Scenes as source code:
===

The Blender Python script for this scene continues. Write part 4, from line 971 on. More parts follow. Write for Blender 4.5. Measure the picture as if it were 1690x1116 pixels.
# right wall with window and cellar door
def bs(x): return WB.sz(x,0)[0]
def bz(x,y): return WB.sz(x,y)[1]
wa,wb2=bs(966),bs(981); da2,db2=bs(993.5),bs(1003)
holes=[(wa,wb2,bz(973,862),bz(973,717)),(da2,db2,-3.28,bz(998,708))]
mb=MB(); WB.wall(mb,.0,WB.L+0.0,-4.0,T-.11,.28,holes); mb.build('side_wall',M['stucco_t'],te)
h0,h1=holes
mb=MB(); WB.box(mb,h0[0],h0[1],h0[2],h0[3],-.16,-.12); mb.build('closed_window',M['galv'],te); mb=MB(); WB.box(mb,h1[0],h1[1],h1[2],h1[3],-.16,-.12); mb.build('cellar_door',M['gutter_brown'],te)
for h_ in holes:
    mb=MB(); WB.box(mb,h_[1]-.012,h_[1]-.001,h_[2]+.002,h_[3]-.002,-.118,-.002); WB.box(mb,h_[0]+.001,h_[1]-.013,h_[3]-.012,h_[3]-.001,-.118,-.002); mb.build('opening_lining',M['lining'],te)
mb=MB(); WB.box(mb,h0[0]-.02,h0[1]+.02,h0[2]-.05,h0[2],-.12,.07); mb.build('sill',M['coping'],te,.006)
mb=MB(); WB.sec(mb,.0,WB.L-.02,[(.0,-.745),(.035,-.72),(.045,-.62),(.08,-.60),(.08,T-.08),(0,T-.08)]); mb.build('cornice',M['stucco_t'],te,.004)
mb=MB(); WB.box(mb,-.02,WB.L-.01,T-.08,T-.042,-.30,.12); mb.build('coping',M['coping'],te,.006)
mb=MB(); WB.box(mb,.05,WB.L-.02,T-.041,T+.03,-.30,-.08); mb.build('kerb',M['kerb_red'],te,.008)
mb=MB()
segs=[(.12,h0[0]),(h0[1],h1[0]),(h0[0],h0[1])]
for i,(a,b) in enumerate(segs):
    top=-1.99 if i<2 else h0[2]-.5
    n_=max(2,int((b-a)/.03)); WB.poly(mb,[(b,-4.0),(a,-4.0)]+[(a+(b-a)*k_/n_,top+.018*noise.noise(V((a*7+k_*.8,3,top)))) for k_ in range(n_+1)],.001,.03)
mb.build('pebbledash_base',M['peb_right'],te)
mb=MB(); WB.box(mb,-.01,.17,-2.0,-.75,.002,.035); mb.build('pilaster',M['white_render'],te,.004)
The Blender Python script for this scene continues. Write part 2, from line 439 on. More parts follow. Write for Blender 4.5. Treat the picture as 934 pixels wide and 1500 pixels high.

===

(Problem to work on): Write the data back out verbatim.

(Output of the task):
The Blender Python script for this scene continues. Write part 4, from line 971 on. More parts follow. Write for Blender 4.5. Measure the picture as if it were 1690x1116 pixels.
# right wall with window and cellar door
def bs(x): return WB.sz(x,0)[0]
def bz(x,y): return WB.sz(x,y)[1]
wa,wb2=bs(966),bs(981); da2,db2=bs(993.5),bs(1003)
holes=[(wa,wb2,bz(973,862),bz(973,717)),(da2,db2,-3.28,bz(998,708))]
mb=MB(); WB.wall(mb,.0,WB.L+0.0,-4.0,T-.11,.28,holes); mb.build('side_wall',M['stucco_t'],te)
h0,h1=holes
mb=MB(); WB.box(mb,h0[0],h0[1],h0[2],h0[3],-.16,-.12); mb.build('closed_window',M['galv'],te); mb=MB(); WB.box(mb,h1[0],h1[1],h1[2],h1[3],-.16,-.12); mb.build('cellar_door',M['gutter_brown'],te)
for h_ in holes:
    mb=MB(); WB.box(mb,h_[1]-.012,h_[1]-.001,h_[2]+.002,h_[3]-.002,-.118,-.002); WB.box(mb,h_[0]+.001,h_[1]-.013,h_[3]-.012,h_[3]-.001,-.118,-.002); mb.build('opening_lining',M['lining'],te)
mb=MB(); WB.box(mb,h0[0]-.02,h0[1]+.02,h0[2]-.05,h0[2],-.12,.07); mb.build('sill',M['coping'],te,.006)
mb=MB(); WB.sec(mb,.0,WB.L-.02,[(.0,-.745),(.035,-.72),(.045,-.62),(.08,-.60),(.08,T-.08),(0,T-.08)]); mb.build('cornice',M['stucco_t'],te,.004)
mb=MB(); WB.box(mb,-.02,WB.L-.01,T-.08,T-.042,-.30,.12); mb.build('coping',M['coping'],te,.006)
mb=MB(); WB.box(mb,.05,WB.L-.02,T-.041,T+.03,-.30,-.08); mb.build('kerb',M['kerb_red'],te,.008)
mb=MB()
segs=[(.12,h0[0]),(h0[1],h1[0]),(h0[0],h0[1])]
for i,(a,b) in enumerate(segs):
    top=-1.99 if i<2 else h0[2]-.5
    n_=max(2,int((b-a)/.03)); WB.poly(mb,[(b,-4.0),(a,-4.0)]+[(a+(b-a)*k_/n_,top+.018*noise.noise(V((a*7+k_*.8,3,top)))) for k_ in range(n_+1)],.001,.03)
mb.build('pebbledash_base',M['peb_right'],te)
mb=MB(); WB.box(mb,-.01,.17,-2.0,-.75,.002,.035); mb.build('pilaster',M['white_render'],te,.004)
The Blender Python script for this scene continues. Write part 2, from line 439 on. More parts follow. Write for Blender 4.5. Treat the picture as 934 pixels wide and 1500 pixels high.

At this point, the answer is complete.